2018 Recipient
Natalia Roudakova
Losing Pravda: Ethics and the Press in Post-Truth Russia
Established in 1983, the Wayne S. Vucinich Book Prize, sponsored by the Association for Slavic, East European, and Eurasian Studies (ASEEES) and the Stanford University Center for Russian and East European Studies, is awarded annually for the most important contribution to Russian, Eurasian, and East European studies in any discipline of the humanities or social sciences published in English in the United States in the previous calendar year.
Winner: Natalia Roudakova
Title: Losing Pravda: Ethics and the Press in Post-Truth Russia (Cambridge University Press).
Roudakova’s Losing Pravda: Ethics and The Press in Post-Truth Russia is a novel, penetrating, and highly contrarian analysis of the relationship between journalists and their audiences in Soviet and post-Soviet Russia. Against the widespread belief that Soviet-era journalists were merely mouthpieces for the regime they served, Roudakova argues that in fact many journalists had the courage to speak the truth. Drawing on a unique combination of social theory and ethnographic evidence, she demonstrates that audiences recognized and respected these journalists precisely because such frank and courageous speech was relatively rare.

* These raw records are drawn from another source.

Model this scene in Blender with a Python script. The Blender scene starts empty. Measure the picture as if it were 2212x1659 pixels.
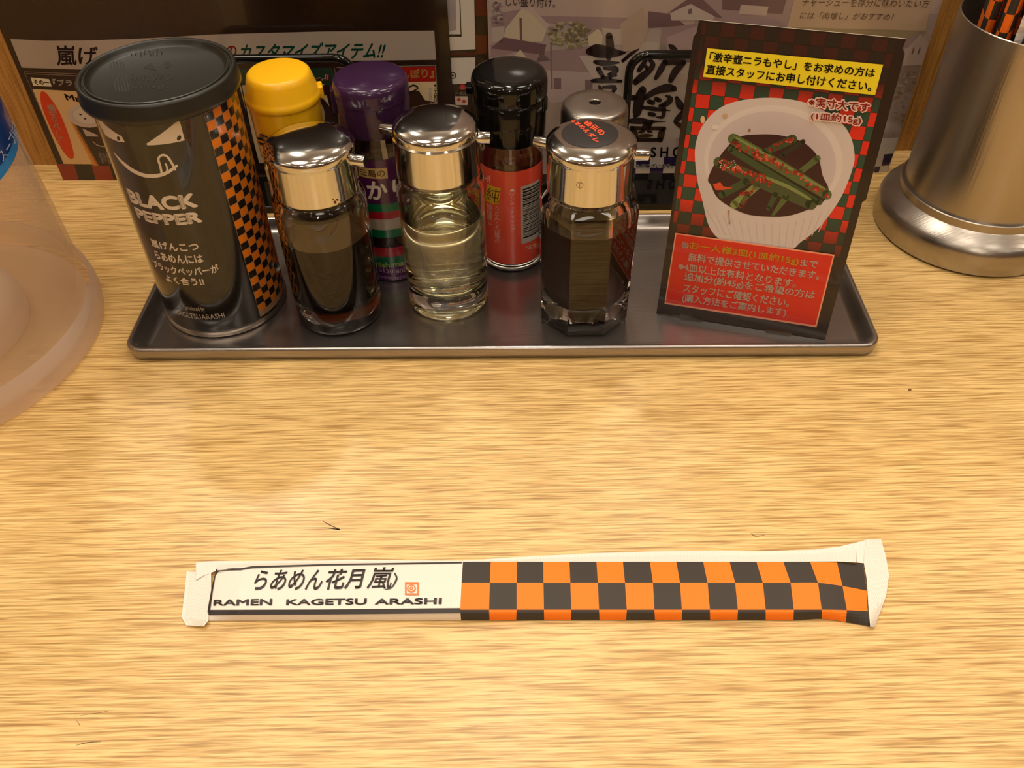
import bpy, bmesh, math, random
from mathutils import Vector, Matrix
D = bpy.data
COL = bpy.context.scene.collection
PI = math.pi
random.seed(7)

# ------------------------------------------------------------------ camera
F, TH, HC, ROLL = 1909.0, math.radians(44.5), 0.30, math.radians(1.144)
_fw = Vector((0, math.cos(TH), -math.sin(TH)))
_dn0 = Vector((0, -math.sin(TH), -math.cos(TH)))
_rt0 = Vector((1, 0, 0))
_rt = math.cos(ROLL) * _rt0 + math.sin(ROLL) * _dn0
_dn = math.cos(ROLL) * _dn0 - math.sin(ROLL) * _rt0
EYE = Vector((0, 0, HC))
cam = D.cameras.new('camera'); camo = D.objects.new('camera', cam); COL.objects.link(camo)
cam.sensor_width = 36; cam.lens = F / 2212 * 36; cam.clip_start = 0.01
m = Matrix((_rt, -_dn, -_fw)).transposed().to_4x4(); m.translation = EYE
camo.matrix_world = m
sc = bpy.context.scene; sc.camera = camo
sc.view_settings.view_transform = 'Standard'; sc.view_settings.look = 'None'
sc.view_settings.gamma = 1; sc.view_settings.use_curve_mapping = False
sc.view_settings.exposure = -0.2
sc.cycles.max_bounces = 14; sc.cycles.transmission_bounces = 12; sc.cycles.transparent_max_bounces = 16
sc.cycles.glossy_bounces = 6; sc.cycles.caustics_reflective = False; sc.cycles.caustics_refractive = True
sc.cycles.sample_clamp_indirect = 6

# ------------------------------------------------------------------ world and lamps
w = D.worlds.new('world'); sc.world = w; w.use_nodes = True
w.node_tree.nodes['Background'].inputs[0].default_value = (1.0, 0.80, 0.58, 1)
w.node_tree.nodes['Background'].inputs[1].default_value = 0.30

def ray(x, y):
    return _fw + (x - 1106) / F * _rt + (y - 829.5) / F * _dn
def onz(x, y, z=0.0):
    d = ray(x, y); return EYE + d * ((z - HC) / d.z)

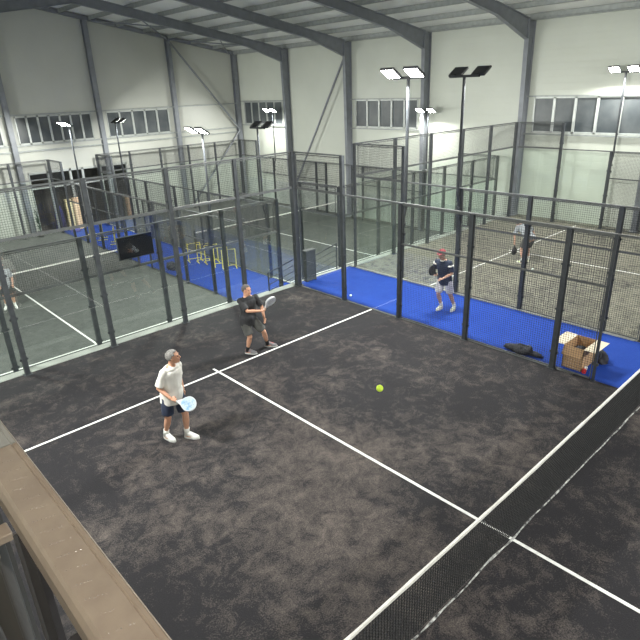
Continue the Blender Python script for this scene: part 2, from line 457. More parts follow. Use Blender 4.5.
    for a in 'LR':
        Hh, K = g('H'+a), g('K'+a)
        m.tube([Hh+V((0,0,.02)), Hh.lerp(K, .35), Hh.lerp(K, st.get('short', .80))], [.100,.108,.104], 16)
    fuse(m, 'shorts', M[st['shorts']], .011, t, 3, .008, 3)
    # ---- socks and shoes
    for a in 'LR':
        K, A = g('K'+a), g('A'+a); td = V(J['T'+a]).normalized(); sd = V((-td.y, td.x, 0))
        MB().tube([A.lerp(K, .30), A.lerp(K, .15), A-V((0,0,.02))], [.051,.045,.046], 14).build('sock', M[st['sock']], t, smooth=True)
        R3 = Matrix((td, sd, V((0,0,1)))).transposed()
        base = V((A.x, A.y, A.z-.085))
        def outl(w, z, ex=0.):
            pts = []
            for k in range(20):
                q = 2*pi*k/20; lx = .085 + .145*cos(q); ly = sin(q)*(.050 if cos(q) > 0 else .040)*(1+ex)*w
                pts.append(base + R3 @ V((lx*w + .085*(1-w), ly, z)))
            return pts
        m = MB().loft([outl(.98,.018), outl(1.0,.03), outl(.96,.055), [base + R3 @ V((.055+.105*cos(2*pi*k/20), .040*sin(2*pi*k/20), .085)) for k in range(20)],
                       [base + R3 @ V((.012+.055*cos(2*pi*k/20), .040*sin(2*pi*k/20), .118)) for k in range(20)]])
        sh = m.build('shoe', M[st['shoe']], t, smooth=True)
        MB().loft([outl(1.02,0.), outl(1.04,.022)]).build('sole', M['sole'], sh)
        mm = MB()
        for i in range(4):
            c = base + R3 @ V((.06+i*.025, 0, .100-i*.009)); mm.tube([c - sd*.022, c+V((0,0,.004)), c + sd*.022], .003, 5)
        mm.build('laces', M['white_pl'], sh)
    return t

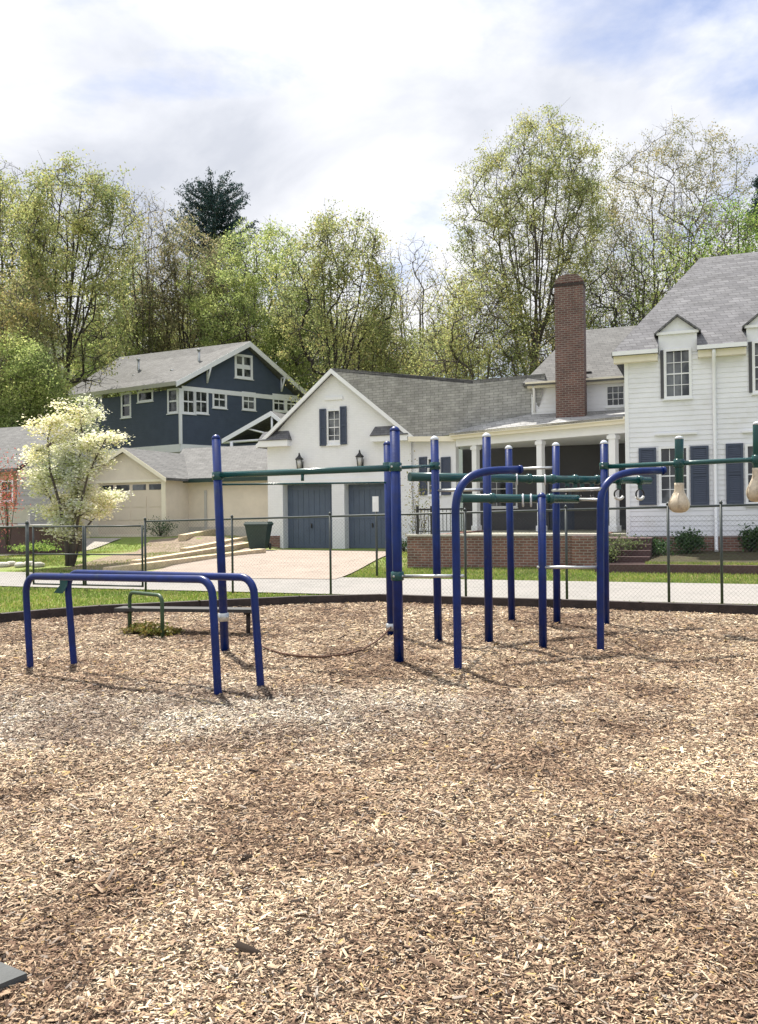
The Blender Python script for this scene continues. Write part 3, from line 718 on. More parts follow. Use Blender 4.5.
kE = Vector((bc.x, bc.y, bc.z)) + fr.n * .5 - fr.d * .55; kP = fr.P(pkb[0], pkb[1] + .32, .5); kR = Vector((Br.x, Br.y, bc.z - .05)) + fr.d * .7 + fr.n * .5
kL = at(59, 396.5, 61.5); kT = at(120, 357, 64.0)
mb = MB(); mb.slab([kL, kE, kP, kT], .18); mb.build('roof', M['shingle_light'], BH)
bkv = (kL - kE) * .9; bkv.z = 0
mb = MB(); mb.slab([kP, kR, kR + bkv, kT], .18); mb.build('roof', M['shingle_light'], BH)
for E in (kE, kR):
    mb = MB(); o = fr.n * .04
    mb.hexa([E + o - Z * .35, kP + o - Z * .37, kP - fr.n * .04 - Z * .37, E - fr.n * .04 - Z * .35, E + o - Z * .01, kP + o - Z * .01, kP - fr.n * .04 - Z * .01, E - fr.n * .04 - Z * .01]); mb.build('rake_board', M['white'], BH)
mb = MB(); mb.hexa([kL - Z * .25 + fl.n * .03, kE - Z * .25 + fl.n * .03, kE - Z * .25, kL - Z * .25, kL + fl.n * .1, kE + fl.n * .1, kE, kL]); mb.build('gutter', M['graysiding'], BH)
for s_ in (.25, .75):  # knee braces under the rakes
    P_ = kE.lerp(kP, .45) if s_ < .5 else kR.lerp(kP, .45)
    b0 = P_ - Z * .35; mb = MB(); wpt = b0 - fr.n * .45
    mb.tube([b0, wpt - Z * .9], .07, 6); mb.tube([wpt - Z * .95, wpt + Z * .0], .06, 6); mb.tube([b0, wpt], .06, 6); mb.build('knee_brace', M['white'], BH)
for px, py, d_, h_ in ((138.5, 373, 60, .9), (199, 364, 57.5, .9), (134, 380, 59.5, .25), (172, 375, 57.5, .25)):
    p = at(px, py, d_); mb = MB(); mb.tube([p - Z * .5, p + Z * h_], .09, 8); mb.tube([p + Z * h_, p + Z * (h_ + .12)], .14, 8); mb.build('vent_pipe', M['steel'], BH)
# small rear porch gable
g0 = at(222, 439, 51.5); gp = at(271, 411, 51); g1 = at(300, 434, 51)
mb = MB(); bk = V * 4
mb.slab([g0, gp, gp + bk, g0 + bk], .15); mb.slab([gp + Z * .002, g1 + Z * .002, g1 + bk + Z * .002, gp + bk + Z * .002], .15); mb.build('porch_roof', M['shingle_light'], BH)
mb = MB()
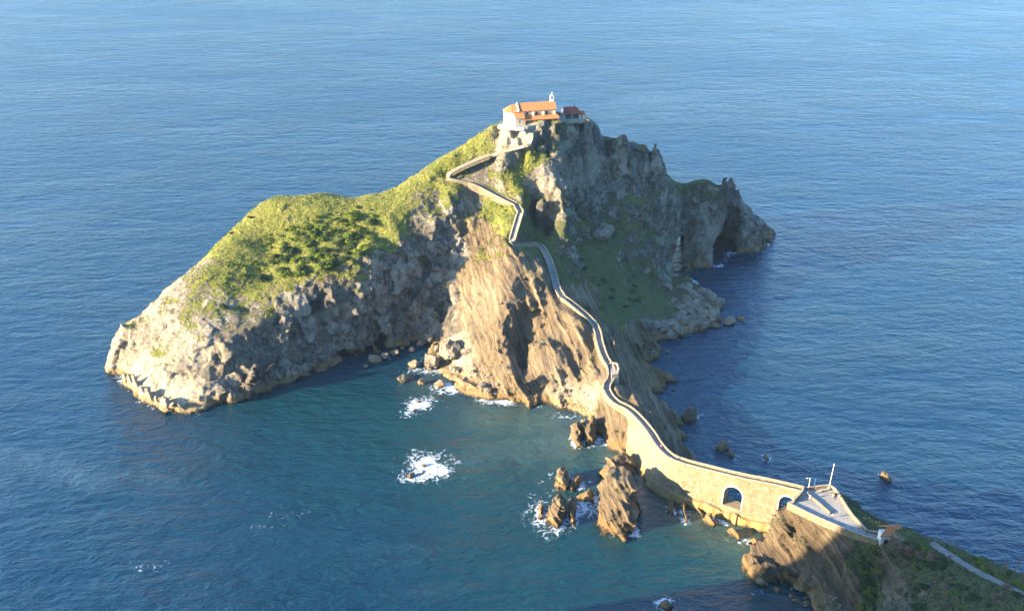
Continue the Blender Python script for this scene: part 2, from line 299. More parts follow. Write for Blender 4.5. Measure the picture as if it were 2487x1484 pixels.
# paint: where plants grow, where the rock is bedded, where it is bleached (below zero: plants darkened for shade)   (u, v, z, veg, strat, pale)
paint = [(262,880,5,0,0,.5),(300,830,12,.12,0,.4),(350,780,20,.22,0,.4),(420,720,27,.2,0,.35),(400,850,14,.25,0,.5),(330,920,5,0,0,.7),(450,980,5,0,0,1),(400,960,6,0,0,.9),(470,800,21,.28,0,.3),(480,880,12,.2,0,.3),(480,660,33,.34,0,.25),(560,600,38,.75,0,0),(550,760,25,.32,0,.25),(580,680,32,.6,0,0),(650,560,41,.9,0,0),(700,510,45,.8,0,0),(700,620,38,1,0,0),(620,760,25,.35,0,.1),(600,860,14,.1,0,0),(550,930,8,0,0,0),(800,500,46,.9,0,0),(800,580,41,1,0,0),(870,640,37,.6,0,0),(900,560,42,.95,0,0),(880,500,47,.9,0,0),(960,520,47,.8,0,0),(1000,540,44,.4,0,0),(1040,480,52,.45,0,0),(1100,450,56,.6,0,0),(1020,440,57,.6,0,0),(1090,400,63,.8,0,0),(1150,350,70,.85,0,0),(1200,325,74,.6,0,.5),(1240,335,74,.25,0,1),(1270,325,76,.3,0,.8),(1200,360,68,.6,0,0),(1230,385,66,.45,0,.2),(1280,390,66,.9,0,0),(1190,400,63,.45,0,0),(1160,420,60,.35,0,0),(1250,430,60,.75,0,0),(1330,440,57,.15,0,.4),(1350,400,62,.15,0,.4),(1340,490,51,.5,0,.2),(1180,470,53,.75,.3,0),(1150,480,51,.3,.5,0),(1220,510,47,.8,.3,0),(1150,560,41,.2,1,0),(1200,600,37,.35,1,0),(1150,650,31,.25,1,0),(1170,720,23,.05,1,.2),(1250,700,25,0,1,0),(1300,800,16,0,1,0),(1400,800,18,.1,1,0),(1430,900,9,.1,1,0),(1200,850,10,0,1,0),(1100,880,4,0,.3,.5),(1250,950,3,0,1,0),(1400,970,4,0,.6,.6),(1480,1010,6,.15,1,0),
 (950,700,26,0,0,0),(1050,600,36,0,0,0),(800,760,22,0,0,0),(700,820,16,0,0,0),(1050,740,14,.25,0,0),(900,780,12,0,0,0),(1100,600,36,0,.1,0),(1080,800,5,0,.4,0),(1040,690,22,0,0,0),
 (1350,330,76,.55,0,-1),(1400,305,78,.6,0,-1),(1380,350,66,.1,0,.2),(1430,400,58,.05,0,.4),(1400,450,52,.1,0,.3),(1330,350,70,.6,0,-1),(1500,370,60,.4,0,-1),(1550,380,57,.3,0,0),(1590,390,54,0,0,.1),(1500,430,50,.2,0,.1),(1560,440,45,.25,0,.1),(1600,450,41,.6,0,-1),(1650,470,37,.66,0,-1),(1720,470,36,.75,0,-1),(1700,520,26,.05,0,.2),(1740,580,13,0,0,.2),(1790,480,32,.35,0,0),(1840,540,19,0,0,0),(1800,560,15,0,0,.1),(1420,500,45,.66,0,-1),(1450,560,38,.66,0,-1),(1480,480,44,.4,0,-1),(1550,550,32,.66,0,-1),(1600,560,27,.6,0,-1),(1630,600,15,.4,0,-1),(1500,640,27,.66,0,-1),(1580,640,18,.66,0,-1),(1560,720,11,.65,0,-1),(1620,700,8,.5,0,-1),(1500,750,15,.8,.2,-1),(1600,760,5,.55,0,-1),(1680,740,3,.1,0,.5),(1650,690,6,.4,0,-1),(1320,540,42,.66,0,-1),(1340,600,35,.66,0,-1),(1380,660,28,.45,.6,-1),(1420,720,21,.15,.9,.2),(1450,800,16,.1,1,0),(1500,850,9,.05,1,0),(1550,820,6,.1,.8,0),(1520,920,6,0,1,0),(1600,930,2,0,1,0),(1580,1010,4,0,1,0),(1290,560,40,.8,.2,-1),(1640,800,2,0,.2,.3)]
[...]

As she notes, the Soviet citizenry came to identify with journalists who voiced their popular discontent with the injustices of the Soviet regime.
Roundakova shows that the collapse of the Soviet Union did not, as was widely expected, free journalists to hold government accountable. Instead the regime change ultimately severed the relationship between Russian journalists and their audiences. Subjected to the disciplining logic of the market, journalists lost their interest in the pursuit of truth and became friends of the powerful. Their former audience, disillusioned that the postSoviet period did not bring about the redemption promised by democracy and the market, coped by losing faith in both journalism and the broader value of truth-telling. The end result has been an erosion of collective truth that, ultimately, paved the way for Putin’s dominance of Russian politics.
Losing Pravda is a superb cultural study—carefully researched, clearly written, and tightly argued, that deserves to be read broadly, as it is relevant for understanding not only contemporary Russia, but our own political predicament in the age of social media and “fake news.”